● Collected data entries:
________
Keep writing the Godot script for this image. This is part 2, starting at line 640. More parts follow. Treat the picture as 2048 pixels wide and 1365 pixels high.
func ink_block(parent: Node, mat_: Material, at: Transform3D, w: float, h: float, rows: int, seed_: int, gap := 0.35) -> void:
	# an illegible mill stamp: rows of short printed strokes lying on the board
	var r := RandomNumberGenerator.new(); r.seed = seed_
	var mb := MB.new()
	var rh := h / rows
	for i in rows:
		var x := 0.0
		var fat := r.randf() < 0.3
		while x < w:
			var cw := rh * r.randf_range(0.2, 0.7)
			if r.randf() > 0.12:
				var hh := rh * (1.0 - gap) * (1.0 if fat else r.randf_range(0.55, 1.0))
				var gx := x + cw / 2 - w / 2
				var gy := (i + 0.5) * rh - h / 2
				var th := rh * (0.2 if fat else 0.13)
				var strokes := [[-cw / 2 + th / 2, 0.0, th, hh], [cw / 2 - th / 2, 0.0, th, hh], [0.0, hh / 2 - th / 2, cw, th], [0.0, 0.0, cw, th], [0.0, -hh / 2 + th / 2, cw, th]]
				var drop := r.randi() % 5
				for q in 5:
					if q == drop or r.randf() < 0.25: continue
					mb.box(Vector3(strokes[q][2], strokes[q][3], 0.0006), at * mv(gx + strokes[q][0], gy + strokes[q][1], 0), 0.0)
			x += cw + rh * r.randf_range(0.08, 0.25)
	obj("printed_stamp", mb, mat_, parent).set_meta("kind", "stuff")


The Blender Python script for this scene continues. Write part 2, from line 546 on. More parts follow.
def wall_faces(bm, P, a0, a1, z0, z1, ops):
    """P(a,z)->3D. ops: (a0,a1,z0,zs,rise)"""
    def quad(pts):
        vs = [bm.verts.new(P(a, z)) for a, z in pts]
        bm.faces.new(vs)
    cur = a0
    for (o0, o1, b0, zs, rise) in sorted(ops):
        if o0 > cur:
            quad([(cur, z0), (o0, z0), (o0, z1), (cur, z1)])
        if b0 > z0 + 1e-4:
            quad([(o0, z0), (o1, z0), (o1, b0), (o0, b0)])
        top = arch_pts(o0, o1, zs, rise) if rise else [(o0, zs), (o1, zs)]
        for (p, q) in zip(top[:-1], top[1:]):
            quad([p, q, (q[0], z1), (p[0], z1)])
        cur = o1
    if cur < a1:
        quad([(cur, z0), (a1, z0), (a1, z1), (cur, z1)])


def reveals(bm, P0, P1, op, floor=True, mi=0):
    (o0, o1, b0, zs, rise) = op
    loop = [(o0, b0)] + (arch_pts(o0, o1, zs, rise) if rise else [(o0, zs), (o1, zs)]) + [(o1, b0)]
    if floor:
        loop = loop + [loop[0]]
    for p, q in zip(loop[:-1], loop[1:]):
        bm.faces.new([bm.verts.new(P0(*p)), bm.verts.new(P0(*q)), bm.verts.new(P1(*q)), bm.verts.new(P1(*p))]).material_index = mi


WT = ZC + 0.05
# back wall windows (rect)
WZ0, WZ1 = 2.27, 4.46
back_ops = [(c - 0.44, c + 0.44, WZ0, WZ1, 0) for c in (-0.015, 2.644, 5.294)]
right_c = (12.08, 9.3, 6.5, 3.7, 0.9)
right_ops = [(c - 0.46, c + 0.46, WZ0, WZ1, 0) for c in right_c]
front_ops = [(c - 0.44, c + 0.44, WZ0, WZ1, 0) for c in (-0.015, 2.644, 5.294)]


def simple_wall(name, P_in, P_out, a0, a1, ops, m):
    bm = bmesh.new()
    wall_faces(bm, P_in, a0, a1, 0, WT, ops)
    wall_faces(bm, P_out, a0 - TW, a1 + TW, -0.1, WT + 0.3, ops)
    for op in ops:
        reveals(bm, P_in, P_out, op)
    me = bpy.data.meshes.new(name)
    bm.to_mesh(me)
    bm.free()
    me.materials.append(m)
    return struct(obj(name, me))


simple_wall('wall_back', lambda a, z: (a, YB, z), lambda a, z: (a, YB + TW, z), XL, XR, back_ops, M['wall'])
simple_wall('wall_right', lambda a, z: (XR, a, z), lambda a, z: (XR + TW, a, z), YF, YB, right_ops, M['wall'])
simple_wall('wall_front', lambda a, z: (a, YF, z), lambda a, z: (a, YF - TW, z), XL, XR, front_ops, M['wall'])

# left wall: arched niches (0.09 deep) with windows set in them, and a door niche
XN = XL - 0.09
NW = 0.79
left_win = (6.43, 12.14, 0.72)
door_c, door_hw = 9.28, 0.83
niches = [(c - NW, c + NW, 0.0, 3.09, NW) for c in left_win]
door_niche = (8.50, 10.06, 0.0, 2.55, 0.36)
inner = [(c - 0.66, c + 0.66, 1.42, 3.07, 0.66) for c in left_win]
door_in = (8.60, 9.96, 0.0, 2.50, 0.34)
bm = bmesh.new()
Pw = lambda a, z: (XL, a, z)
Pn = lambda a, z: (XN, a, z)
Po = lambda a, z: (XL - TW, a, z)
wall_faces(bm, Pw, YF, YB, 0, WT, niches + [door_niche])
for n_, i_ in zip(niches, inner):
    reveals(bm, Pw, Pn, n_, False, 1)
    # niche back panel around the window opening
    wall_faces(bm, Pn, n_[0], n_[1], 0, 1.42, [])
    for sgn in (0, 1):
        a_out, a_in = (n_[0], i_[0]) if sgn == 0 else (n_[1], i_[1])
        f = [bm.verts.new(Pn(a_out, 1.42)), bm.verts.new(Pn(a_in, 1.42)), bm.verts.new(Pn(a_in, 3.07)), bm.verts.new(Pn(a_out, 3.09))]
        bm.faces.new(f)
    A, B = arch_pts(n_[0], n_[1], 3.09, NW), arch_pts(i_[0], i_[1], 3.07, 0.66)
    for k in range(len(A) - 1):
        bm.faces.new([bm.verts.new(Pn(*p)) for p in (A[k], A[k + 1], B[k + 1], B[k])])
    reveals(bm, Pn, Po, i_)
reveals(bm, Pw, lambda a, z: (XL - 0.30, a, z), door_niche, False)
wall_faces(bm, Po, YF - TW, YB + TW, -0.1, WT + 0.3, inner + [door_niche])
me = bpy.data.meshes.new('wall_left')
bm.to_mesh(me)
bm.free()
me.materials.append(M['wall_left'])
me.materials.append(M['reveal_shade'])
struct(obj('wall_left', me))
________
● To do: Extract every entry above as it appears.

● The answer:
Keep writing the Godot script for this image. This is part 2, starting at line 640. More parts follow. Treat the picture as 2048 pixels wide and 1365 pixels high.
func ink_block(parent: Node, mat_: Material, at: Transform3D, w: float, h: float, rows: int, seed_: int, gap := 0.35) -> void:
	# an illegible mill stamp: rows of short printed strokes lying on the board
	var r := RandomNumberGenerator.new(); r.seed = seed_
	var mb := MB.new()
	var rh := h / rows
	for i in rows:
		var x := 0.0
		var fat := r.randf() < 0.3
		while x < w:
			var cw := rh * r.randf_range(0.2, 0.7)
			if r.randf() > 0.12:
				var hh := rh * (1.0 - gap) * (1.0 if fat else r.randf_range(0.55, 1.0))
				var gx := x + cw / 2 - w / 2
				var gy := (i + 0.5) * rh - h / 2
				var th := rh * (0.2 if fat else 0.13)
				var strokes := [[-cw / 2 + th / 2, 0.0, th, hh], [cw / 2 - th / 2, 0.0, th, hh], [0.0, hh / 2 - th / 2, cw, th], [0.0, 0.0, cw, th], [0.0, -hh / 2 + th / 2, cw, th]]
				var drop := r.randi() % 5
				for q in 5:
					if q == drop or r.randf() < 0.25: continue
					mb.box(Vector3(strokes[q][2], strokes[q][3], 0.0006), at * mv(gx + strokes[q][0], gy + strokes[q][1], 0), 0.0)
			x += cw + rh * r.randf_range(0.08, 0.25)
	obj("printed_stamp", mb, mat_, parent).set_meta("kind", "stuff")


The Blender Python script for this scene continues. Write part 2, from line 546 on. More parts follow.
def wall_faces(bm, P, a0, a1, z0, z1, ops):
    """P(a,z)->3D. ops: (a0,a1,z0,zs,rise)"""
    def quad(pts):
        vs = [bm.verts.new(P(a, z)) for a, z in pts]
        bm.faces.new(vs)
    cur = a0
    for (o0, o1, b0, zs, rise) in sorted(ops):
        if o0 > cur:
            quad([(cur, z0), (o0, z0), (o0, z1), (cur, z1)])
        if b0 > z0 + 1e-4:
            quad([(o0, z0), (o1, z0), (o1, b0), (o0, b0)])
        top = arch_pts(o0, o1, zs, rise) if rise else [(o0, zs), (o1, zs)]
        for (p, q) in zip(top[:-1], top[1:]):
            quad([p, q, (q[0], z1), (p[0], z1)])
        cur = o1
    if cur < a1:
        quad([(cur, z0), (a1, z0), (a1, z1), (cur, z1)])


def reveals(bm, P0, P1, op, floor=True, mi=0):
    (o0, o1, b0, zs, rise) = op
    loop = [(o0, b0)] + (arch_pts(o0, o1, zs, rise) if rise else [(o0, zs), (o1, zs)]) + [(o1, b0)]
    if floor:
        loop = loop + [loop[0]]
    for p, q in zip(loop[:-1], loop[1:]):
        bm.faces.new([bm.verts.new(P0(*p)), bm.verts.new(P0(*q)), bm.verts.new(P1(*q)), bm.verts.new(P1(*p))]).material_index = mi


WT = ZC + 0.05
# back wall windows (rect)
WZ0, WZ1 = 2.27, 4.46
back_ops = [(c - 0.44, c + 0.44, WZ0, WZ1, 0) for c in (-0.015, 2.644, 5.294)]
right_c = (12.08, 9.3, 6.5, 3.7, 0.9)
right_ops = [(c - 0.46, c + 0.46, WZ0, WZ1, 0) for c in right_c]
front_ops = [(c - 0.44, c + 0.44, WZ0, WZ1, 0) for c in (-0.015, 2.644, 5.294)]


def simple_wall(name, P_in, P_out, a0, a1, ops, m):
    bm = bmesh.new()
    wall_faces(bm, P_in, a0, a1, 0, WT, ops)
    wall_faces(bm, P_out, a0 - TW, a1 + TW, -0.1, WT + 0.3, ops)
    for op in ops:
        reveals(bm, P_in, P_out, op)
    me = bpy.data.meshes.new(name)
    bm.to_mesh(me)
    bm.free()
    me.materials.append(m)
    return struct(obj(name, me))


simple_wall('wall_back', lambda a, z: (a, YB, z), lambda a, z: (a, YB + TW, z), XL, XR, back_ops, M['wall'])
simple_wall('wall_right', lambda a, z: (XR, a, z), lambda a, z: (XR + TW, a, z), YF, YB, right_ops, M['wall'])
simple_wall('wall_front', lambda a, z: (a, YF, z), lambda a, z: (a, YF - TW, z), XL, XR, front_ops, M['wall'])

# left wall: arched niches (0.09 deep) with windows set in them, and a door niche
XN = XL - 0.09
NW = 0.79
left_win = (6.43, 12.14, 0.72)
door_c, door_hw = 9.28, 0.83
niches = [(c - NW, c + NW, 0.0, 3.09, NW) for c in left_win]
door_niche = (8.50, 10.06, 0.0, 2.55, 0.36)
inner = [(c - 0.66, c + 0.66, 1.42, 3.07, 0.66) for c in left_win]
door_in = (8.60, 9.96, 0.0, 2.50, 0.34)
bm = bmesh.new()
Pw = lambda a, z: (XL, a, z)
Pn = lambda a, z: (XN, a, z)
Po = lambda a, z: (XL - TW, a, z)
wall_faces(bm, Pw, YF, YB, 0, WT, niches + [door_niche])
for n_, i_ in zip(niches, inner):
    reveals(bm, Pw, Pn, n_, False, 1)
    # niche back panel around the window opening
    wall_faces(bm, Pn, n_[0], n_[1], 0, 1.42, [])
    for sgn in (0, 1):
        a_out, a_in = (n_[0], i_[0]) if sgn == 0 else (n_[1], i_[1])
        f = [bm.verts.new(Pn(a_out, 1.42)), bm.verts.new(Pn(a_in, 1.42)), bm.verts.new(Pn(a_in, 3.07)), bm.verts.new(Pn(a_out, 3.09))]
        bm.faces.new(f)
    A, B = arch_pts(n_[0], n_[1], 3.09, NW), arch_pts(i_[0], i_[1], 3.07, 0.66)
    for k in range(len(A) - 1):
        bm.faces.new([bm.verts.new(Pn(*p)) for p in (A[k], A[k + 1], B[k + 1], B[k])])
    reveals(bm, Pn, Po, i_)
reveals(bm, Pw, lambda a, z: (XL - 0.30, a, z), door_niche, False)
wall_faces(bm, Po, YF - TW, YB + TW, -0.1, WT + 0.3, inner + [door_niche])
me = bpy.data.meshes.new('wall_left')
bm.to_mesh(me)
bm.free()
me.materials.append(M['wall_left'])
me.materials.append(M['reveal_shade'])
struct(obj('wall_left', me))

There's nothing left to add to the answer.